Refiro-me, por um lado, ao movimento pela independência da Catalunha, que terá (ou não...) no próximo domingo a realização de um referendo sobre a independência da atual região autónoma e ao famigerado videoárbitro, VAR para os amigos, que semana após semana tem vindo a esbarrar em confusões, contradições e incompetências que estão a minar as boas intenções iniciais.
Começando pela questão objetivamente mais relevante, a questão catalã, devo confessar que sou um entusiasta das ideias de independência da Catalunha desde sempre, mas sobretudo depois de uma "sessão de esclarecimento" em que tive o privilégio de participar há alguns anos.
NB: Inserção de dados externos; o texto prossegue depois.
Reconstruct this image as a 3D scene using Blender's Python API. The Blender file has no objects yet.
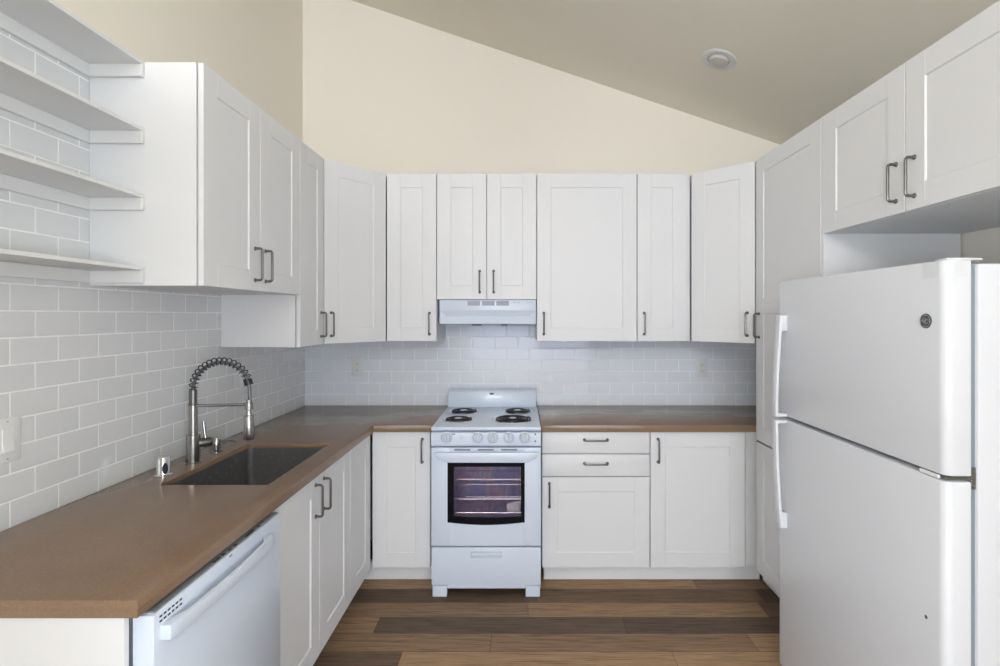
import bpy, bmesh, math, random
from mathutils import Vector, Matrix, Euler
random.seed(7)
PI = math.pi
S = bpy.context.scene
COL = S.collection

# ------------------------------------------------------------------ camera
cam_d = bpy.data.cameras.new('camera')
cam_d.sensor_width = 36.0
cam_d.lens = 518.0 / 1000.0 * 36.0
cam_d.shift_x = -0.021
cam_d.shift_y = -0.017
cam_d.clip_start = 0.02
cam = bpy.data.objects.new('camera', cam_d)
COL.objects.link(cam)
cam.location = (0, 0, 1.522)
cam.rotation_euler = (PI / 2, 0, 0)
S.camera = cam

# ------------------------------------------------------------------ light
S.view_settings.view_transform = 'Standard'
S.view_settings.look = 'None'
S.view_settings.gamma = 1.0
S.view_settings.use_curve_mapping = False
S.view_settings.exposure = 0.70

W = bpy.data.worlds.new('sky')
S.world = W
W.use_nodes = True
bg = W.node_tree.nodes['Background']
bg.inputs['Color'].default_value = (0.80, 0.90, 1.0, 1)
bg.inputs['Strength'].default_value = 1.0


def area(name, loc, rot, sx, sy, power, col):
    d = bpy.data.lights.new(name, 'AREA')
    d.shape = 'RECTANGLE'
    d.size, d.size_y = sx, sy
    d.energy = power
    d.color = col
    o = bpy.data.objects.new(name, d)
    COL.objects.link(o)
    o.location = loc
    o.rotation_euler = rot
    return o


# daylight through the rear windows behind the camera, then two added side fills
area('daylight_rear', (0.15, -5.46, 1.40), (PI / 2 - 0.03, 0, 0), 3.0, 2.0, 40, (0.76, 0.89, 1.16))
area('daylight_clerestory', (-0.65, -5.46, 2.98), (PI / 2 + 0.28, 0, 0), 1.9, 0.5, 80, (0.90, 0.935, 1.0))
area('side_fill', (1.88, -2.7, 1.45), (PI / 2 + 0.30, 0, PI / 2), 2.8, 1.7, 150, (0.84, 0.94, 1.04))  # added fill lamp at the closed right wall, no window there
area('side_fill', (-1.45, -3.2, 1.5), (PI / 2 + 0.30, 0, -PI / 2), 2.8, 1.7, 150, (0.84, 0.94, 1.04))  # added fill lamp on the left, also without a window


# ------------------------------------------------------------------ materials
def mat(name, col, rough=0.5, metal=0.0, **kw):
    m = bpy.data.materials.new(name)
    m.use_nodes = True
    b = m.node_tree.nodes['Principled BSDF']
    b.inputs['Base Color'].default_value = (*col, 1)
    b.inputs['Roughness'].default_value = rough
    b.inputs['Metallic'].default_value = metal
    for k, v in kw.items():
        b.inputs[k].default_value = v
    return m


class NT:
    def __init__(self, m):
        self.t = m.node_tree
        self.b = self.t.nodes['Principled BSDF']

    def n(self, typ, **kw):
        o = self.t.nodes.new(typ)
        for k, v in kw.items():
            setattr(o, k, v)
        return o

    def l(self, a, b):
        self.t.links.new(a, b)

    def math(self, op, a, b=None):
        o = self.n('ShaderNodeMath', operation=op)
        for i, v in enumerate((a, b)):
            if v is None:
                continue
            if isinstance(v, (int, float)):
                o.inputs[i].default_value = v
            else:
                self.l(v, o.inputs[i])
        return o.outputs[0]

    def pos(self):
        g = self.n('ShaderNodeNewGeometry')
        s = self.n('ShaderNodeSeparateXYZ')
        self.l(g.outputs['Position'], s.inputs[0])
        return g.outputs['Position'], s.outputs

    def comb(self, x, y, z=0.0):
        c = self.n('ShaderNodeCombineXYZ')
        for i, v in enumerate((x, y, z)):
            if isinstance(v, (int, float)):
                c.inputs[i].default_value = v
            else:
                self.l(v, c.inputs[i])
        return c.outputs[0]

    def noise(self, vec, scale, detail=4, rough=0.5, dist=0.0):
        o = self.n('ShaderNodeTexNoise')
        o.inputs['Scale'].default_value = scale
        o.inputs['Detail'].default_value = detail
        o.inputs['Roughness'].default_value = rough
        o.inputs['Distortion'].default_value = dist
        self.l(vec, o.inputs['Vector'])
        return o.outputs['Fac']

    def ramp(self, fac, stops):
        r = self.n('ShaderNodeValToRGB')
        e = r.color_ramp.elements
        while len(e) < len(stops):
            e.new(0.5)
        for el, (p, c) in zip(e, stops):
            el.position = p
            el.color = (*c, 1) if len(c) == 3 else c
        self.l(fac, r.inputs[0])
        return r.outputs[0]

    def mix(self, fac, a, b, mode='MIX'):
        o = self.n('ShaderNodeMix', data_type='RGBA', blend_type=mode)
        for sock, v in ((o.inputs[0], fac), (o.inputs[6], a), (o.inputs[7], b)):
            if isinstance(v, (int, float)):
                sock.default_value = v
            elif isinstance(v, tuple):
                sock.default_value = (*v, 1)
            else:
                self.l(v, sock)
        return o.outputs[2]

    def bump(self, h, strength, dist=0.001):
        o = self.n('ShaderNodeBump')
        o.inputs['Strength'].default_value = strength
        o.inputs['Distance'].default_value = dist
        self.l(h, o.inputs['Height'])
        self.l(o.outputs[0], self.b.inputs['Normal'])


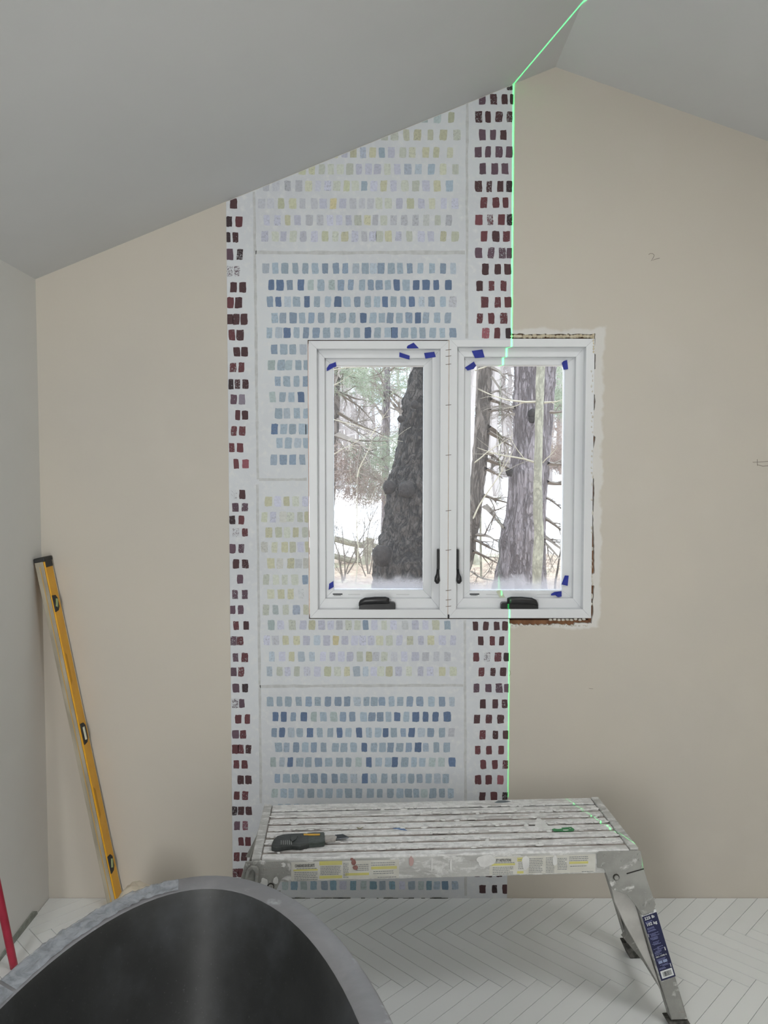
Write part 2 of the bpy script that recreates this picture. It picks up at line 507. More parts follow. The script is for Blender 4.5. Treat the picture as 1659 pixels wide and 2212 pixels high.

Não devo enganar-me se disser que este encontro foi promovido pelo JN por ocasião da visita ao Porto do então presidente do Governo da Catalunha. Do que tenho a certeza é que participei num jantar excelente, no DOP, e que perante uma plateia restrita fiquei a saber quase tudo o que precisava sobre as razões históricas que fundamentam este desejo de independência, mas especialmente sobre as razões conjunturais que opõem os animadores desta independência ao Governo de Madrid. Lembro-me que nessa altura, quando a crispação ainda era insignificante, o ponto principal da discórdia estava na diminuição de 0,5% da contribuição que a Catalunha pagava ao Estado espanhol.
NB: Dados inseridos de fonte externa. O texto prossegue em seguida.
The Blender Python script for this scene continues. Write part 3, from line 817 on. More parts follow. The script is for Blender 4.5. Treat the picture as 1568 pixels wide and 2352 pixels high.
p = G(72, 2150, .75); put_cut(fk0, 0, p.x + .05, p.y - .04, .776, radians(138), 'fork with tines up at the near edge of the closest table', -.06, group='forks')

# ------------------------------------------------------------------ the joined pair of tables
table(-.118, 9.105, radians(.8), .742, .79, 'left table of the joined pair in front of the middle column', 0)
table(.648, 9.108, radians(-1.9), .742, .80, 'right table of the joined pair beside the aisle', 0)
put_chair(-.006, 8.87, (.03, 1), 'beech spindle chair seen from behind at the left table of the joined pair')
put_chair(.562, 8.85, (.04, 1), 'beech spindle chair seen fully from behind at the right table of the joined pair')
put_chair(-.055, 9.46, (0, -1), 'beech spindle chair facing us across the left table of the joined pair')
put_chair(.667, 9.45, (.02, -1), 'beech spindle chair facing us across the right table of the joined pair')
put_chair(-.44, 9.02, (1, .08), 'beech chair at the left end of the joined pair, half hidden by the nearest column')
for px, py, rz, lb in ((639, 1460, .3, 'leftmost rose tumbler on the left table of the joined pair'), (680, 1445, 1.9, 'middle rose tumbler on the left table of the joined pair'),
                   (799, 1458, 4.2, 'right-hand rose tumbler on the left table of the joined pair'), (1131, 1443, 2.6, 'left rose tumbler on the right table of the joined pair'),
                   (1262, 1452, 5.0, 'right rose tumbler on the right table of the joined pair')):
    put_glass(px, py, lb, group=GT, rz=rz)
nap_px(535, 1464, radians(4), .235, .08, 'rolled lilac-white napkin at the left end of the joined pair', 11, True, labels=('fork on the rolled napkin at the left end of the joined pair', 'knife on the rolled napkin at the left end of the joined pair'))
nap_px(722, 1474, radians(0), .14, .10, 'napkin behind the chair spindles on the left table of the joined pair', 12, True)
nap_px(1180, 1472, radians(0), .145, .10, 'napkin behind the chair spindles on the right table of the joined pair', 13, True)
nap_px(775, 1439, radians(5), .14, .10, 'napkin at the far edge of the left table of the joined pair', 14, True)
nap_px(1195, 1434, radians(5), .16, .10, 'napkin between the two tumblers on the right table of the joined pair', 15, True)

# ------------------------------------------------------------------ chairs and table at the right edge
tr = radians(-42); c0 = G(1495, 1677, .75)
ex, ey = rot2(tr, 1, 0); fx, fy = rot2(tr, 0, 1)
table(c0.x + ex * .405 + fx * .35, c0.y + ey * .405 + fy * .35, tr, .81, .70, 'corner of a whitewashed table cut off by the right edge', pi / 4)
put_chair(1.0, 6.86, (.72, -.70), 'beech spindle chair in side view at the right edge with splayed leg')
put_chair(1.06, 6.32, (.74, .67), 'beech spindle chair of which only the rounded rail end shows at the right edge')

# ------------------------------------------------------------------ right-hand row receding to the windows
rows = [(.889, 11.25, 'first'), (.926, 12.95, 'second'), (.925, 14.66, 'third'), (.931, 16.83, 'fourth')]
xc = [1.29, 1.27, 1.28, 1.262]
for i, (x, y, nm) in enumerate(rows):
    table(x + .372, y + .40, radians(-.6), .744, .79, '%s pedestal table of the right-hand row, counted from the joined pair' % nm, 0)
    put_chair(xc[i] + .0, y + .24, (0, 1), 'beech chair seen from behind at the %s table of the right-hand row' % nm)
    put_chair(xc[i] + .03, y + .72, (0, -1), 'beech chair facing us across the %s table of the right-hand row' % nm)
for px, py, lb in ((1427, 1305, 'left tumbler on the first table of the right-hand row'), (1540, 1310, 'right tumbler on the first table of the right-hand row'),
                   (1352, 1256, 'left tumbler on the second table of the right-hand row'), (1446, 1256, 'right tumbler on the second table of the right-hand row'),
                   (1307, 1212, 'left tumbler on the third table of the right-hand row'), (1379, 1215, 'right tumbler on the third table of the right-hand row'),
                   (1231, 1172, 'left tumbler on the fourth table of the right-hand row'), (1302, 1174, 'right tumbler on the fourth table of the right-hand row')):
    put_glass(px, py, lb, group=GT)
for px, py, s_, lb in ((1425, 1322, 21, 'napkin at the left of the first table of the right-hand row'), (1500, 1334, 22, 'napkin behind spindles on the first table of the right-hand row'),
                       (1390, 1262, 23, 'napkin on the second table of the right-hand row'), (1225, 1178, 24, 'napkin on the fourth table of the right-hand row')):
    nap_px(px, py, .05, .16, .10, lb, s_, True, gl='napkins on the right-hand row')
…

Quem acompanha o assunto sabe os passos que foram dados nos últimos anos e devo dizer que até hoje é à insensibilidade e intransigência dos governantes de Madrid que eu assaco as principais culpas na deterioração desta situação. Mas apesar de continuar incólume a minha simpatia pela independência da Catalunha, tenho que reconhecer que nos últimos meses a precipitação sobretudo impulsionada pelas forças da Esquerda radical têm tornado mais difícil uma adesão mais abrangente. A sensação que existe hoje, apesar da gigantesca manifestação da Diada, é a de que os catalães estão divididos a meio e nenhum povo que esteja dividido a meio pode almejar uma independência sem correr um enorme risco de mudar de ideias no dia a seguir. Aqui está um caso típico de uma ideia que eu acho boa, de cujas boas intenções também não duvido, mas que não tem sabido encontrar a melhor forma de se afirmar.
No caso do VAR, já não consigo visionar a boa ideia, mas admito sem qualquer problema que as intenções que presidiram à sua aprovação eram todas boas. Aquilo a que temos assistido desde a primeira jornada é também o exemplo de que a precipitação nunca é boa conselheira. Hoje já são muitos aqueles que acham que o projeto pedia mais tempo de incubação e teste antes de ser lançado às feras semana após semana. Mesmo achando eu que a ideia não era boa, como a intenção era, acredito que com mais calma e mais rodagem talvez tivesse sido possível afinar e corrigir alguns aspetos, que já todos perceberam que estão prestes a enterrar esta luminosa criação.
A meu ver faltou desde logo a consciência de que o VAR, sendo uma ação humana, continuaria a errar e por isso competiria a quem o criou tentar restringir ao máximo possível o âmbito da sua intervenção para que fossem também menos as hipóteses de erro. A ideia de que o VAR deve fiscalizar toda a jogada que termina em golo, desde que a equipa entrou em posse atacante, é um dos exemplos mais flagrantes do descalabro a que o VAR está condenado.